Zelensky further added on Saturday he was certain the war with Russia will “end sooner” than it otherwise would have once the US President-elect returns to the White House in January.
He said he had a “constructive exchange” with Trump during a phone call after Trump’s election victory earlier this month.
Russian President Vladimir Putin said in a statement from the Kremlin on Friday, that any peace deal should acknowledge Russia’s territorial gains and security demands, including that Kiev renounces its bid to join NATO.
Russia has repeatedly pointed out that it launched its military campaign in Donbas with the objective to stop NATO’s encroachment on its borders.
Trump, who has long been critical of US military aid to Kiev, repeatedly during his election campaign, had promised to end the war in Ukraine “in a day” without going into specifics about how he intends to achieve the truce.
Since Moscow launched its special military operation in eastern Ukraine in February 2022 Kiev has received a multitude of shipments of weapons and ammunition worth tens of billions of dollars from the US-led Western countries backing Zelensky in the proxy war against Russian troops.
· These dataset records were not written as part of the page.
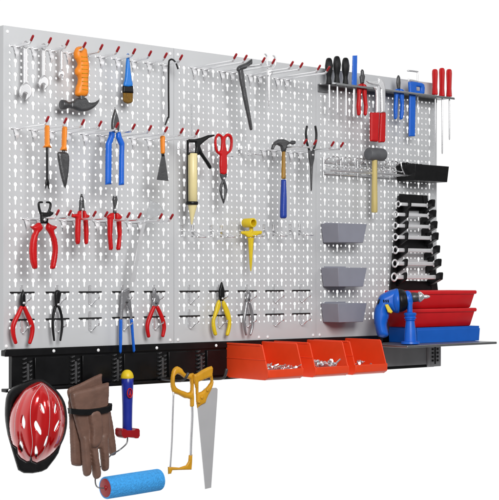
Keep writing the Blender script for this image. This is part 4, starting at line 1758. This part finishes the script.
puff(b, z([(36, 286), (50, 312), (62, 338), (82, 352), (84, 380), (98, 398), (124, 414), (136, 412), (142, 380), (150, 412), (170, 420), (205, 404), (238, 380), (262, 352), (283, 329), (268, 378), (252, 404), (216, 450), (192, 462), (150, 470), (110, 469), (84, 455), (70, 410), (52, 350)]), 0, .5, .14, step=.06, frame=Facing(DEP - 1.95))
part('visor', b, M['black'], hel)
b = B()
for pts in ([(196, 62), (150, 130), (140, 220), (150, 330), (140, 400)], [(198, 62), (222, 120), (228, 220), (214, 330), (176, 415)], [(190, 60), (110, 110), (74, 200), (70, 300)], [(205, 66), (262, 130), (280, 220), (262, 320)]):
    q2 = catmull([fr.to2(p) for p in z(pts)], 8, closed=False)
    VA = np.array(q2)
    loops = [as2(fr, z(outl), 2)]
    hh = dome_h(VA, seg_dist(VA, loops), None)
    sweep(b, [fr.to3(u, v, float(h_) - .012) for (u, v), h_ in zip(q2, hh)], .022, 6)
part('trim', b, M['dull'], hel)

# ------------------------------------------------------------------ gloves
z = lambda pts: ZZ(60, 370, 4.545, pts)


def glove(parts, label, S, remesh=.05):
    b = B()
    for poly, ds, th, R in parts:
        puff(b, z(poly), 0, th, R, sub=3, step=.12, frame=PlainBoard(S + ds))
    return tag(part('work_glove', b, M['leather'], remesh=remesh), label, 'glove', 'pair of leather gloves held by a strap')


glove([([(36, 88), (90, 62), (186, 16), (192, 40), (196, 110), (190, 180), (60, 190), (44, 140)], .0, .35, .18),
       ([(46, 120), (110, 100), (112, 250), (108, 330), (104, 400), (102, 432), (88, 438), (62, 434), (54, 420), (50, 330), (46, 230)], .0, .6, .26),
       ([(205, 160), (224, 162), (238, 230), (250, 310), (256, 370), (250, 386), (236, 390), (226, 376), (212, 300)], .0, .6, .26)],
      'rear brown leather glove with its cuff standing higher to the right', .75)
glove([([(52, 102), (130, 80), (216, 56), (222, 66), (222, 120), (220, 160), (226, 240), (222, 320), (205, 350), (110, 370), (96, 330), (70, 230), (58, 170)], .0, .62, .3),
       ([(98, 300), (128, 310), (136, 380), (142, 440), (140, 470), (126, 484), (112, 478), (106, 440), (100, 380)], .05, .75, .3),
       ([(134, 330), (166, 330), (176, 400), (184, 450), (184, 482), (170, 496), (156, 490), (148, 440), (138, 380)], .1, .75, .3),
       ([(180, 300), (212, 290), (220, 360), (222, 410), (220, 448), (206, 461), (194, 452), (188, 400)], .05, .75, .3),
       ([(134, 190), (176, 180), (192, 230), (194, 290), (184, 330), (164, 354), (146, 354), (138, 330), (140, 270), (132, 230)], .35, .65, .3)],
      'front brown leather glove with thumb folded across the palm', 1.3)
b = B()
S = 1.45
slab(b, z([(40, 173), (90, 178), (130, 178), (180, 172), (212, 165), (232, 150), (237, 158), (234, 182), (214, 192), (180, 198), (130, 204), (90, 204), (42, 199)]), S + .2, .5)
tag(part('strap', b, M['black'], bevel=.03), 'black band wrapped round the pair of brown gloves', 'strap')

# ------------------------------------------------------------------ paint roller
q = lambda x, y: (95 + x / 3.70, 365 + y / 3.70)
S = 1.6
t = thing('paint_roller', 'paint roller with blue foam sleeve, blue handle and yellow knob hanging below the rail', 'paint roller', P(132, 497, S))
b = B()
spin(b, q(122, 0)[0], S, [(q(0, 46)[1], 5.6), (q(0, 48)[1], 6.1), (q(0, 70)[1], 6.0), (q(0, 110)[1], 5.5), (q(0, 150)[1], 5.1), (q(0, 200)[1], 4.9), (q(0, 242)[1], 4.9), (q(0, 246)[1], 4.4)], 24, lean=-.2)
part('handle', b, M['navy'], t)
b = B()
spin(b, q(121, 0)[0], S, [(q(0, 17)[1], .6), (q(0, 18)[1], 2.2), (q(0, 22)[1], 3.9), (q(0, 29)[1], 5.4), (q(0, 38)[1], 6.3), (q(0, 46)[1], 6.5), (q(0, 49)[1], 6.2)], 24)
part('knob', b, M['yellow'], t)
b = B()
S2 = S + .58
wire(b, [P(*q(131 + 9 * math.cos(a), 104 + 17 * math.sin(a)), S2 - .03) for a in [2 * math.pi * k / 20 for k in range(20)]], .045, 1, 6, closed=True)
puff(b, [q(*p) for p in [(130, 93), (134, 93), (135, 103), (137, 112), (132, 117), (127, 112), (129, 103)]], S2 - .06, .12, .05)
part('emblem', b, M['red'], t)
b = B()
slab(b, [q(*p) for p in [(85, 240), (93, 233), (104, 235), (110, 240), (134, 240), (142, 233), (154, 234), (159, 240), (159, 260), (152, 269), (140, 270), (132, 266), (110, 266), (102, 270), (92, 266), (85, 257)]], S, .9)
part('collar', b, M['tip'], t, bevel=.12)
b = B()
tube(b, [q(122, 266) + (S, .75), q(121, 284) + (S, .75), q(113, 297) + (S, .75), q(90, 316) + (S, .75), q(60, 334) + (S - .6, .75), q(26, 372) + (S - 1.0, .75), q(6, 400) + (S - .8, .75), q(4, 440) + (S - .3, .75), q(20, 455) + (S, .75), q(60, 452) + (S, .75)], 6, 8)
part('frame_wire', b, M['rack'], t)
r0 = P(*q(40, 455), S)
r1 = P(*q(238, 424), S)
b = B()
rev(b, r0, r1, [(0, .74), (0, .83), (.015, .86), (.5, .87), (.985, .86), (1, .83), (1, .78)], 40)
part('foam_sleeve', b, M['foam'], t)
b = B()
d = (r0 - r1).normalized()
rev(b, r0 - d * .2, r0 + d * .03, [(0, .73), (.9, .73), (1, .68)], 30)
rev(b, r0 + d * .02, r0 + d * .14, [(0, .22), (.7, .2), (1, .1)], 14)
part('end_cap', b, M['tip'], t)

# ------------------------------------------------------------------ saws on the double utility hook
q = lambda x, y: (160 + x / 3.575, 355 + y / 3.575)
S = 2.2
t = thing('utility_hook', 'black rail hook with two upturned grey prongs holding both saws', 'hook', P(190, 382, .4))
b = B()
tube(b, [q(8, 86) + (.6, 1.1), q(40, 90) + (1.6, 1.1), q(74, 93) + (2.7, 1.2), q(92, 84) + (3.2, 1.3), q(102, 66) + (3.3, 1.6)], 6, 10)
part('prong', b, M['shelf'], t)
b = B()
tube(b, [q(150, 82) + (.6, 1.1), q(180, 86) + (1.8, 1.1), q(222, 84) + (3.0, 1.3), q(234, 74) + (3.3, 1.4), q(240, 52) + (3.4, 1.6)], 6, 10)
part('prong', b, M['shelf'], t)
b = B()
hp0, hp1 = P(*q(4, 86), .5), P(*q(160, 82), .5)
box(b, hp0.x, hp1.x, -.5, -.33, hp0.z - .12, hp0.z + .12)
part('mount_bar', b, M['rail'], t, bevel=.03)

t = thing('hacksaw', 'hacksaw with ochre loop handle and thin steel frame hanging left of the hand saw', 'saw', P(172, 474, S))
b = B()
puff(b, [q(*p) for p in [(38, 90), (42, 62), (50, 46), (64, 40), (80, 48), (88, 60), (100, 68), (118, 64), (125, 72), (123, 120), (124, 182), (108, 184), (108, 158), (88, 154), (66, 142), (46, 134), (39, 112)]], S, .8, .22,
     [[q(*p) for p in [(56, 78), (64, 68), (78, 76), (92, 86), (107, 88), (108, 132), (90, 130), (70, 122), (57, 108)]]], sub=2, step=.08)
part('handle', b, M['ochre'], t)
b = B()
tube(b, [q(50, 132) + (S, 1.0), q(47, 220) + (S, 1.0), q(44, 310) + (S, 1.0), q(38, 402) + (S, 1.0)], 4, 8)
part('blade', b, M['steel'], t)
b = B()
tube(b, [q(116, 180) + (S, 1.4), q(117, 220) + (S, 1.4), q(113, 300) + (S, 1.4), q(111, 362) + (S, 1.4)], 4, 8)
part('frame_rod', b, M['steel'], t)
b = B()
puff(b, [q(*p) for p in [(104, 358), (118, 355), (117, 384), (115, 410), (78, 411), (46, 412), (42, 424), (30, 426), (29, 400), (44, 400), (70, 402), (94, 394), (102, 380)]], S, .55, .13)
part('end_bracket', b, M['ochre'], t)

t = thing('hand_saw', 'hand saw with ochre handle and broad pale steel blade tapering downwards', 'saw', P(209, 488, S))
S = 2.5
b = B()
slab(b, [q(*p) for p in [(202, 117), (207, 122), (206, 150), (184, 474), (163, 479), (136, 192), (135, 160), (160, 120)]], S, .06)
part('blade', b, M['dull'], t)
b = B()
puff(b, [q(*p) for p in [(118, 70), (132, 66), (150, 54), (170, 44), (186, 39), (192, 46), (190, 70), (194, 100), (188, 118), (172, 150), (164, 172), (148, 180), (134, 190), (130, 170), (128, 120), (120, 90)]], S, .8, .2,
     [[q(*p) for p in [(140, 96), (160, 88), (180, 80), (181, 96), (170, 112), (150, 130), (140, 134)]]], sub=1, step=.08)
part('handle', b, M['ochre'], t)
b = B()
for x, y in ((152, 152), (172, 126), (142, 168)):
    c = P(*q(x, y), S + .22)
    rev(b, c, c + Vector((0, -.08, 0)), [(0, .13), (.7, .12), (1, .06)], 12)
part('rivets', b, M['ochre'], t)
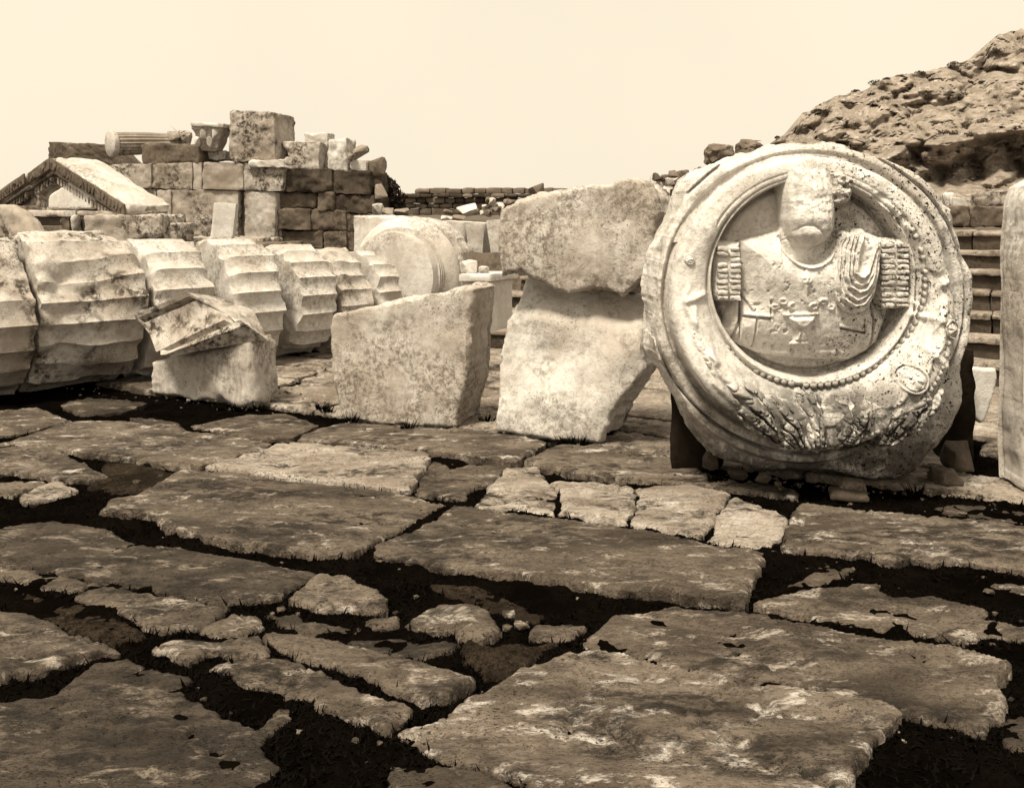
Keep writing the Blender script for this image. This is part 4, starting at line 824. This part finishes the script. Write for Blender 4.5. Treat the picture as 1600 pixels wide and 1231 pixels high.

Forty-one percent of the military aid has been reportedly supplied by the United States, and the rest, mainly by Germany, followed by the United Kingdom, the Netherlands, and Denmark, as the five top Western countries supplying arms and munitions to Kiev to fight Russian troops.
The Kiel Institute for the World Economy reported earlier this year that by the end of June, Washington had delivered or committed to sending Kiev military packages worth over $55 billion.
In related news on Saturday, G7 leaders released a statement affirming their support for Ukraine as the thousandth day of the war approaches.
“We stand in solidarity contributing to its fight for sovereignty, freedom, independence, territorial integrity and its reconstruction. We recognize, too, the impact of Russia’s aggression on vulnerable people across the world,” part of the joint G7 leaders’ statement read.
However, despite the West’s all-out support, supplying weaponry including long-range missiles, tanks, and jet planes, Zelensky has failed to achieve any breakthroughs in Ukraine's war against Russia.